До чего же смешное описание. А где-то рядом - беспредельное, наводящее ужас пространство. Не только эпос, но и трагедия.
Работая над эпизодом, я резко вывожу на первый план какое-то качество, отдельную черту довожу до крайности. Растут варианты сценария (Эйзенштейн подсчитал: в среднем идет в работу восьмой; то же, пожалуй, и на моей практике). Потом крайности смягчаются, отношения выравниваются. Восстанавливаются связи с реальностью.
{162} Излишества, как правило, сами отпадают. Не хватит съемочного времени, обстоятельства схватят за горло... Успеть бы снять основное. Хорошо бы только знать, что "основное".
Все же в седой бороде Лира была, что ли говоря, историческая необходимость. Трагики знали, что делали, ухлопывая непомерное количество седого волоса; сразу же, как только занавес пошел, нужно было заявить: старый, очень старый.
И мне необходим этот эпитет. Однако не по отношению к королю, а к королевству.
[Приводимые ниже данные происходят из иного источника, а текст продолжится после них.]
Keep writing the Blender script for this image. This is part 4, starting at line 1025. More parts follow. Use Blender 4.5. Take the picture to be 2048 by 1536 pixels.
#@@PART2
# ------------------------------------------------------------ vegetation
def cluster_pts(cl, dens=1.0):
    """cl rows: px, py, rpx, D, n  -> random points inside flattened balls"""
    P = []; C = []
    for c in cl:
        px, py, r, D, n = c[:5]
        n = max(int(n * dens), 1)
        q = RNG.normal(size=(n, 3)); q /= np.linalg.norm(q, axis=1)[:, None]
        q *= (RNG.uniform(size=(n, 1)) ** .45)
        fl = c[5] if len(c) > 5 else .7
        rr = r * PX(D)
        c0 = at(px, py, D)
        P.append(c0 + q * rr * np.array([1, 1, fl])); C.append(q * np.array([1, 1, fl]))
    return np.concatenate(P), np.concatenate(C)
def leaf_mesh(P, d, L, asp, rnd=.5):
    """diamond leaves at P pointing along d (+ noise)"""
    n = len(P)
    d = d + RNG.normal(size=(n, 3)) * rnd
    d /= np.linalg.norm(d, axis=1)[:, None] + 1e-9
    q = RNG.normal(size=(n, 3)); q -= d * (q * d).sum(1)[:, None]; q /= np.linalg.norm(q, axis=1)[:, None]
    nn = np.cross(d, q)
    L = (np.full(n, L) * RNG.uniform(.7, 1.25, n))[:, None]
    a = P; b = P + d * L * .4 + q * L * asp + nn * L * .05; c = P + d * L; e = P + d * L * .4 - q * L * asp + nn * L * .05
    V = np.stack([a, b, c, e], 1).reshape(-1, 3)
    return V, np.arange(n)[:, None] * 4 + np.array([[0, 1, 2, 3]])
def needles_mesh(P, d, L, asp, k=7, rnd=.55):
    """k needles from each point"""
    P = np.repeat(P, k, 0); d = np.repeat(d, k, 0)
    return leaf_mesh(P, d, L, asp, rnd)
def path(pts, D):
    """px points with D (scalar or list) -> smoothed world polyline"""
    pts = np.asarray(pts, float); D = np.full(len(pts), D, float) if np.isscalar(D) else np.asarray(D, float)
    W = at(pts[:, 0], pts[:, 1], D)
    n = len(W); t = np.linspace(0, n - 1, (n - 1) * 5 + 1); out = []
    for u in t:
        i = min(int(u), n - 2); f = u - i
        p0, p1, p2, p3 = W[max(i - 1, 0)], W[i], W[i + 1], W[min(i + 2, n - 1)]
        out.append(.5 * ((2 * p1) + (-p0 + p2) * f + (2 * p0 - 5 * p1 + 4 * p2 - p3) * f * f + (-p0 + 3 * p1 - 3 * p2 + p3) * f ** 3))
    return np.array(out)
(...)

Лир не только старый, но и одновременно молодой; его мысль уходит в тьму древности, и вдруг, прорывая время, загорается всей силой современной иронии. Самый старый и в то же время самый молодой. А королевство - только старое. Дряхлый мир, склероз идей, вырождение верований.
Замок с обшарпанными стенами, дыры в бастионах, неубранный мусор.